REQUIRED TASK | Transcribe everything in the data word for word. Pictures are left out.
-- begin --
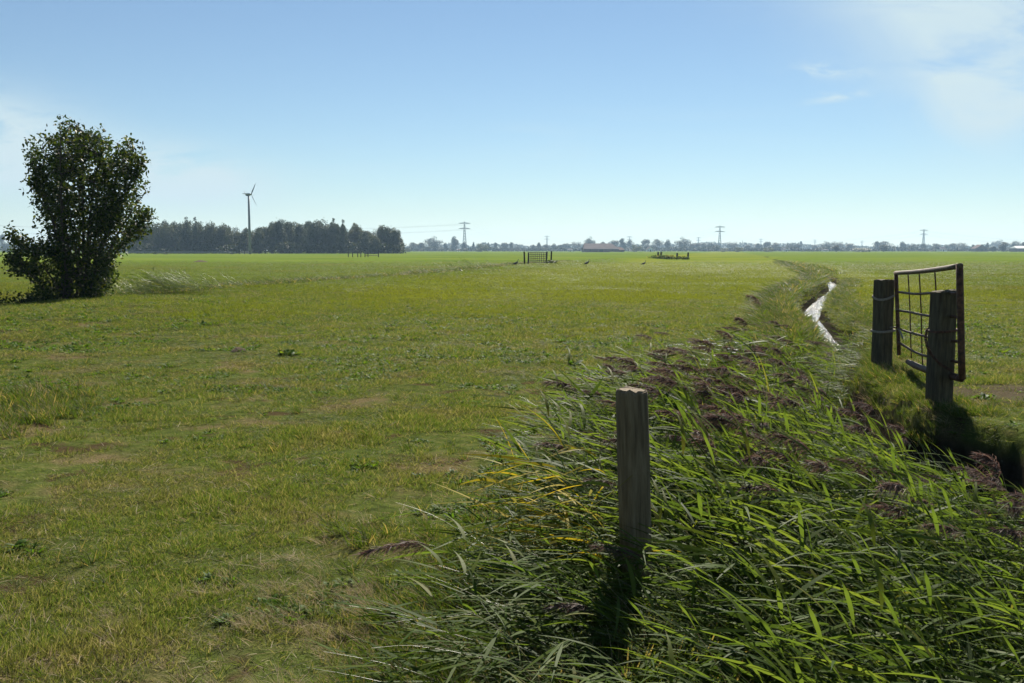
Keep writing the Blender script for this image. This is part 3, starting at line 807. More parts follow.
def loop(name, c, w, d, z, rad, mat, label, cat, rz=0, turns=1.0, slope=.02, tail=None, group=None):
    pts = []
    for k in range(int(28 * turns) + 1):
        a = 2 * math.pi * k / 28 + 2.2
        ca, sa = math.cos(a), math.sin(a)
        e = (abs(ca) ** 5 + abs(sa) ** 5) ** (-1 / 5)
        v = Matrix.Rotation(rz, 3, 'Z') @ Vector((ca * e * w / 2, sa * e * d / 2, 0))
        pts.append((v.x, v.y, slope * math.sin(a + 1) + .012 * k / 28))
    if tail: pts += [tuple(np.array(t) - np.array([c[0], c[1], z])) for t in tail]
    o = MB().tube(pts, rad, 6).build(name, mat, None, True); o.location = (c[0], c[1], z)
    return tag(o, label, cat, group)
loop('rope', FPp, .275, .265, at(884, 331, 14.7)[2], .012, M['rope'], 'grey rope looped low round the farther gate post and gate stile', 'rope', R(18), 2.0, .015,
     tail=[on_gate(-.02, .66), on_gate(.06, .72), on_gate(.09, .78)])
loop('rope', FPp, .272, .26, at(884, 296, 14.7)[2], .011, M['rope'], 'grey rope knotted high on the farther gate post', 'rope', R(18), 1.5, .06,
     tail=[on_gate(-.01, .38), on_gate(.01, .46)])
loop('wire', NP, .265, .255, at(943, 331, 10.9)[2], .008, M['rust'], 'rusty wire wound twice round the nearer gate post', 'wire', R(12), 2.0, .012)
# chain hanging on the left side of the near post
ch = MB()
cpts = [at(927, 330, 10.7), at(925.5, 338, 10.7), at(927, 346, 10.68), at(931, 354, 10.7), at(940, 364, 10.7), at(952, 371, 10.6)]
org2 = cpts[0]
for k in range(30):
    t = k / 29 * (len(cpts) - 1); i = min(int(t), len(cpts) - 2); c = lerp(cpts[i], cpts[i + 1], t - i) - org2
    tan = norm(cpts[i + 1] - cpts[i]); sd = norm(np.cross(tan, np.array([0, 1.0, 0]) if k % 2 else np.array([1.0, .2, 0])))
    ch.tube([c + tan * .022 * math.cos(a) + sd * .012 * math.sin(a) for a in np.linspace(0, 2 * math.pi, 11)], .0045, 5, False)
o = ch.build('chain', M['rust'], None, True); o.location = org2
tag(o, 'rusty chain hanging on the nearer gate post and looped to the gate foot', 'chain')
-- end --
IN RESPONSE |
Keep writing the Blender script for this image. This is part 3, starting at line 807. More parts follow.
def loop(name, c, w, d, z, rad, mat, label, cat, rz=0, turns=1.0, slope=.02, tail=None, group=None):
    pts = []
    for k in range(int(28 * turns) + 1):
        a = 2 * math.pi * k / 28 + 2.2
        ca, sa = math.cos(a), math.sin(a)
        e = (abs(ca) ** 5 + abs(sa) ** 5) ** (-1 / 5)
        v = Matrix.Rotation(rz, 3, 'Z') @ Vector((ca * e * w / 2, sa * e * d / 2, 0))
        pts.append((v.x, v.y, slope * math.sin(a + 1) + .012 * k / 28))
    if tail: pts += [tuple(np.array(t) - np.array([c[0], c[1], z])) for t in tail]
    o = MB().tube(pts, rad, 6).build(name, mat, None, True); o.location = (c[0], c[1], z)
    return tag(o, label, cat, group)
loop('rope', FPp, .275, .265, at(884, 331, 14.7)[2], .012, M['rope'], 'grey rope looped low round the farther gate post and gate stile', 'rope', R(18), 2.0, .015,
     tail=[on_gate(-.02, .66), on_gate(.06, .72), on_gate(.09, .78)])
loop('rope', FPp, .272, .26, at(884, 296, 14.7)[2], .011, M['rope'], 'grey rope knotted high on the farther gate post', 'rope', R(18), 1.5, .06,
     tail=[on_gate(-.01, .38), on_gate(.01, .46)])
loop('wire', NP, .265, .255, at(943, 331, 10.9)[2], .008, M['rust'], 'rusty wire wound twice round the nearer gate post', 'wire', R(12), 2.0, .012)
# chain hanging on the left side of the near post
ch = MB()
cpts = [at(927, 330, 10.7), at(925.5, 338, 10.7), at(927, 346, 10.68), at(931, 354, 10.7), at(940, 364, 10.7), at(952, 371, 10.6)]
org2 = cpts[0]
for k in range(30):
    t = k / 29 * (len(cpts) - 1); i = min(int(t), len(cpts) - 2); c = lerp(cpts[i], cpts[i + 1], t - i) - org2
    tan = norm(cpts[i + 1] - cpts[i]); sd = norm(np.cross(tan, np.array([0, 1.0, 0]) if k % 2 else np.array([1.0, .2, 0])))
    ch.tube([c + tan * .022 * math.cos(a) + sd * .012 * math.sin(a) for a in np.linspace(0, 2 * math.pi, 11)], .0045, 5, False)
o = ch.build('chain', M['rust'], None, True); o.location = org2
tag(o, 'rusty chain hanging on the nearer gate post and looped to the gate foot', 'chain')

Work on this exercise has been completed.